Clover Holdings To Pay $13 Million For Sex.com
The provocative URL was put up for sale after owner Escom filed for bankruptcy in July.
After arousing interesting from a dozen bidders, Clover Holdings won ownership of the sex.com domain name.
Former owner Escom was forced to put the potentially lucrative URL up for grabs after filing for bankruptcy in July. Clover, an offshore holding company based in the Caribbean island of St. Vincent, put in the winning bid of $13 million.
Lawyers representing Escom asked the California bankruptcy court overseeing the proceedings to approve the transaction, and requested that domain name trading platform Sedo receive its commissions, according to court papers. The attorneys requested that the deal is approved by Oct. 27, documents said.
"The proposed sale to buyer was the product of arms-length, good faith negotiations in which the debtor bargained for maximum possible purchase price for the assets," Jeffrey Dulberg, Escom attorney, wrote in a court document. "The negotiations involved substantial time and effort by the parties... and [the agreement] reflects give-and-take and compromises by both sides."
If Escom had been unable to reach a deal, sex.com was scheduled to go on the public auction block next week, according to published reports.

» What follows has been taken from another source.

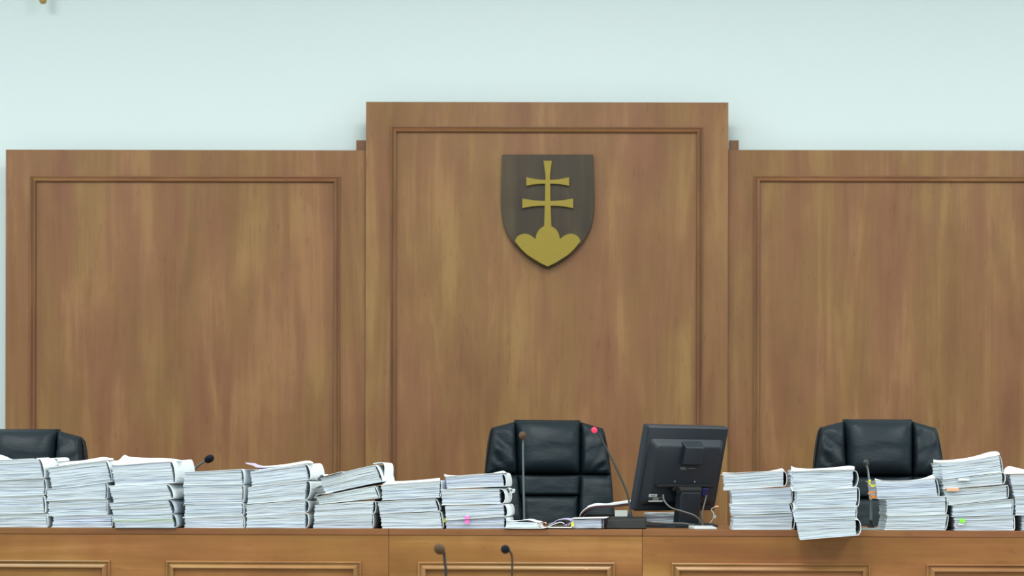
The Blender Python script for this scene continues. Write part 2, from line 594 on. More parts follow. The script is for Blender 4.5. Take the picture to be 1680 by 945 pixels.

Sedo handled the negotiations.
Little is known about Clover Holdings, which used privacy-conscious email provider hushmail in its court documents.
Sex.com has had a lurid past. In the mid-1990s, Stephen Cohen took away the domain name from Gary Kremen by forging a letter to Network Solutions. Escom bought the site for a reported $12 million. Cohen was later convicted, then released from prison in 2006. In fact, there has been some speculation online that Cohen could be behind Clover Holdings' acquisition of the domain name.